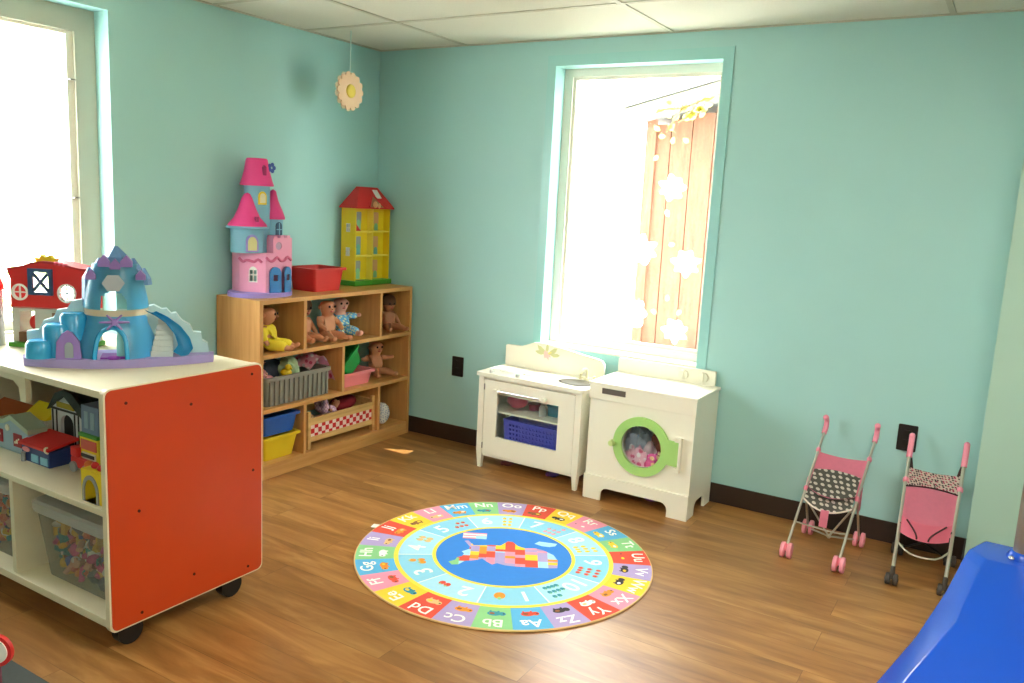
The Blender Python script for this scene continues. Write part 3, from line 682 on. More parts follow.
w = MB(); w.plate([(-.335, hz0+2*rowh+.005), (-.29, hz0+2*rowh+.005), (-.335, hz0+2*rowh+.05)], [], YZ(HB+.024), .015); w.build('red_ramp', REDP, hs, world=True)
# hipped roof with an attic gable opening
ox0, ox1, oy0, oy1 = hx0-.008, hx1+.02, hy0-.012, hy1+.014; rz_ = hz1+.118; rx = .07
w = MB(); ra, rb = (rx, -.272, rz_), (rx, -.108, rz_)
A, B, C_, D = (ox0, oy0, hz1), (ox1, oy0, hz1), (ox1, oy1, hz1), (ox0, oy1, hz1)
A2, B2, C2, D2 = [(p[0], p[1], p[2]-.008) for p in (A, B, C_, D)]
ra2, rb2 = (rx+.022, -.272, rz_), (rx+.022, -.108, rz_)
w.face([A, B, ra2, ra]); w.face([D, A, ra, rb]); w.face([C_, D, rb, rb2]); w.face([ra, ra2, rb2, rb])
w.face([A, A2, B2, B]); w.face([B, B2, C2, C_]); w.face([C_, C2, D2, D]); w.face([D, D2, A2, A]); w.face([A2, B2, C2, D2]); w.face([B, C_, rb2, ra2])
w.build('roof', REDP, hs, world=True)
def onroof(y, t, off): return (ox1+(rx+.022-ox1)*t+off*.85, y, hz1+(rz_-hz1)*t+off*.5)
w = MB(); G = [(-.255, .0), (-.19, .6), (-.12, .0)]
w.loft([[onroof(y, t, .003) for y, t in G], [onroof(y, t, .006) for y, t in G]]); w.build('attic_gable', mat('attic_brown', (170, 120, 80)), hs, world=True)
w = MB()
for (ya, ta), (yb, tb) in zip(G, G[1:]): w.tube([onroof(ya, ta, .008), onroof(yb, tb, .008)], .006, 6)
w.build('gable_trim', REDP, hs, world=True)
w = MB(); G = [(-.155, .45), (-.115, .45), (-.13, .85), (-.17, .85)]; w.loft([[onroof(y, t, .002) for y, t in G], [onroof(y, t, .007) for y, t in G]]); w.build('skylight', WHITEP, hs, world=True)
MB().ell((ox1+.004, -.2, hz1+.018), (.008, .02, .02), n=12).ell((ox1+.004, -.165, hz1+.012), (.008, .012, .016), n=12).build('attic_toy', pal[4], hs, 60, world=True)

# ================================================================== rolling cabinet with orange end panel
cb = empty('rolling_cabinet', (.68, -2.34, 0), 0, 'cream rolling toy cabinet with bright orange end panel', 'cabinet')
KX0, KX1, KY0, KY1 = .13, 1.25, -2.635, -2.042
def yzp(x, t): return lambda a, b, c: (x+c*t, a, b)
w = MB(); w.plate(rrect(KY0, KY1, .098, .862, .022), [], YZ(KX1-.024), .021); w.build('end_panel', CREAM, cb, world=True)
of = MB().plate(rrect(KY0+.006, KY1-.006, .104, .857, .02), [], YZ(KX1-.003), .003).build('orange_face', ORANGE, cb, world=True)
for y, z in ((-2.565, .812), (-2.338, .767), (-2.09, .828), (-2.531, .465), (-2.086, .482), (-2.53, .13), (-2.336, .185), (-2.11, .13)):
    MB().cyl((KX1-.001, y, z), (KX1+.002, y, z), .0055, .0045, 12).build('screw', mat('dark_screw', (70, 30, 20), .4, .6), of, 40, world=True)
MB().plate(rrect(KY0, KY1, .098, .862, .022), [], YZ(KX0), .024).build('end_panel', CREAM, cb, world=True)
xa, xb = KX0+.024, KX1-.024
MB().box(xa, xb, KY0+.002, KY1-.002, .833, .855, bevel=.002).build('top', CREAM, cb, world=True)
MB().box(xa, xb, KY0+.012, KY1-.02, .463, .483, bevel=.002).build('shelf_board', CREAM, cb, world=True)
MB().box(xa, xb, KY0+.004, KY1-.004, .112, .138, bevel=.002).build('bottom_board', CREAM, cb, world=True)
MB().box(.686, .708, KY0+.012, KY1-.02, .138, .463).build('divider', CREAM, cb, world=True)
MB().box(xa, xb, KY1-.018, KY1-.004, .138, .833).build('back_panel', DARKRED, cb, world=True)
w = MB(); w.plate([(.46, .833), (.80, .833), (.80, .745), (.768, .745), (.76, .79), (.73, .808), (.46, .812)], [], XZ(KY0+.02), .018); w.build('apron_bracket', CREAM, cb, world=True)
for x in (1.165, .2):
    for y in (-2.525, -2.125):
        c = MB().box(x-.03, x+.03, y-.025, y+.025, .1, .112).cyl((x, y, .085), (x, y, .1), .02).build('caster', BLACK, cb, world=True)
        MB().cyl((x-.018, y, .044), (x+.018, y, .044), .044, None, 20).build('wheel', BLACK, c, 40, world=True)

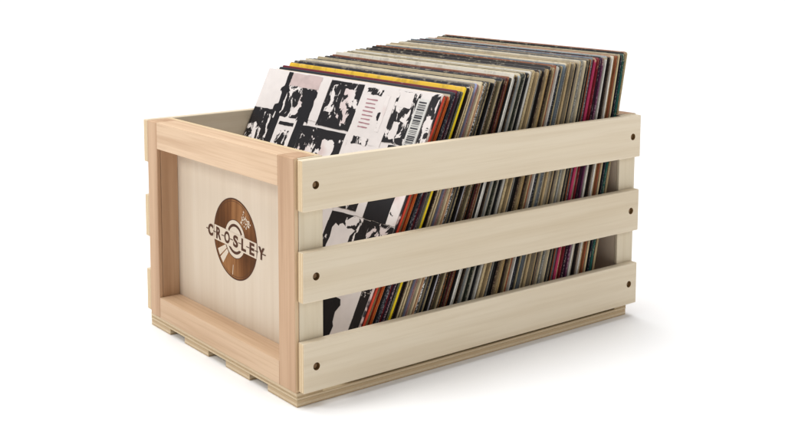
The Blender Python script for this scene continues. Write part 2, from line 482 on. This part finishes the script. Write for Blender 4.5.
def sleeve_mesh(t, openedge, bow, mats, rr=.0035, hgt=SHGT):
    """a card sleeve: x = thickness (front cover at x=0), y = width, z = height; rounded worn corners"""
    bm = bmesh.new()
    b = min(.0011, t*.36)
    if openedge:
        prof = [(0, .0006), (b*.3, 0), (b*.8, .0001), (b, .0008), (b, .006), (t-b, .006), (t-b, .0008), (t-b*.8, .0001), (t-b*.3, 0), (t, .0006)]
    else:
        prof = [(0, .0008), (t*.22, .0001), (t*.5, 0), (t*.78, .0001), (t, .0008)]
    ny = [.06, .12, .18, .24, .29]
    back = [(t, SWID-.0008), (t*.5, SWID), (0, SWID-.0008)]
    loop = prof + [(t, q) for q in ny] + back + [(0, q) for q in reversed(ny)]
    zs = [0, .0015, .04, .09, .14, .19, .24, .28, .31, hgt-rr, hgt-rr*.6, hgt-rr*.3, hgt-rr*.1, hgt]
    rows = []
    for z in zs:
        ins = 0
        d = z-(hgt-rr)
        if d > 0: ins = rr-math.sqrt(max(0, rr*rr-d*d))
        sx = 1 if z < hgt-.0004 else .72
        row = []
        for x, y in loop:
            yy = max(y, ins) if y < .05 else min(y, SWID-ins)
            if y < .05 and ins > 0: yy = y*(1-ins/rr)+ins
            xx = t/2+(x-t/2)*sx + bow(yy, z)
            row.append(bm.verts.new((xx, yy, z)))
        rows.append(row)
    n = len(loop)
    for a, c in zip(rows, rows[1:]):
        for i in range(n):
            f = bm.faces.new((a[i], a[(i+1) % n], c[(i+1) % n], c[i]))
            y0, y1 = loop[i][1], loop[(i+1) % n][1]
            x0, x1 = loop[i][0], loop[(i+1) % n][0]
            if x0 == x1 and abs(y1-y0) > .03 and y0 > .0 : f.material_index = 1
            if x0 == x1 == 0 : f.material_index = 1
    bm.faces.new(rows[-1]).material_index = 1
    bm.faces.new(list(reversed(rows[0])))
    bmesh.ops.recalc_face_normals(bm, faces=bm.faces[:])
    for f in bm.faces: f.smooth = False
    me = bpy.data.meshes.new('record_sleeve'); bm.to_mesh(me); bm.free()
    for m in mats: me.materials.append(m)
    return me

# front record -----------------------------------------------------------------
# geometry of the leaning stack: foot x and top x interpolated from front to back
FOOT0, FOOT1 = .0735, .4770
TH0, TH1 = math.radians(26.6), math.radians(10.9)
ZF = .0252
tot = sum(q[1] for q in seq)
GR = 'record sleeves standing in the wooden crate'
names = [q[0] for q in seq]
from collections import Counter
cnt = Counter(names)
trip = Counter(zip(names, names[1:], names[2:]))
ordw = ['directly', 'second', 'third', 'fourth', 'fifth', 'sixth', 'seventh', 'eighth', 'ninth', 'tenth']
def make_label(i):
    nm = names[i]
    def ph(n): return n+' record sleeve'
    if cnt[nm] == 1:
        if i == 0: return 'only orange red record sleeve, directly behind the black and white collage cover'
        return f'only {nm} edged record sleeve leaning in the crate'
    a_ = names[i-1] if i else 'collage'; b_ = names[i+1] if i+1 < len(names) else 'crate back'
    if i+1 < len(names) and trip[(a_, nm, b_)] == 1:
        return f'{nm} edged sleeve behind the {a_} one and before the {b_} one'
    for k in range(1, i+1):
        j = i-k
        if cnt[names[j]] == 1:
            w = 'directly behind' if k == 1 else (ordw[k-1]+' sleeve behind' if k <= 10 else f'{k} sleeves behind')
            return f'{nm} edged record sleeve, {w} the {names[j]} one'
    return nm

def place(o, foot, th, y, yaw, roll=math.radians(.8)):
    # tilt back about the foot edge, small yaw about the near corner
    o.matrix_world = Matrix.Translation((foot, y, ZF)) @ Matrix.Rotation(yaw, 4, 'Z') @ Matrix.Rotation(roll, 4, 'X') @ Matrix.Rotation(th, 4, 'Y')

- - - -

STATED EXERCISE.
Report how many lines of the preceding records include "from". Output the number only.

SOLUTION FOR THIS PROBLEM.
4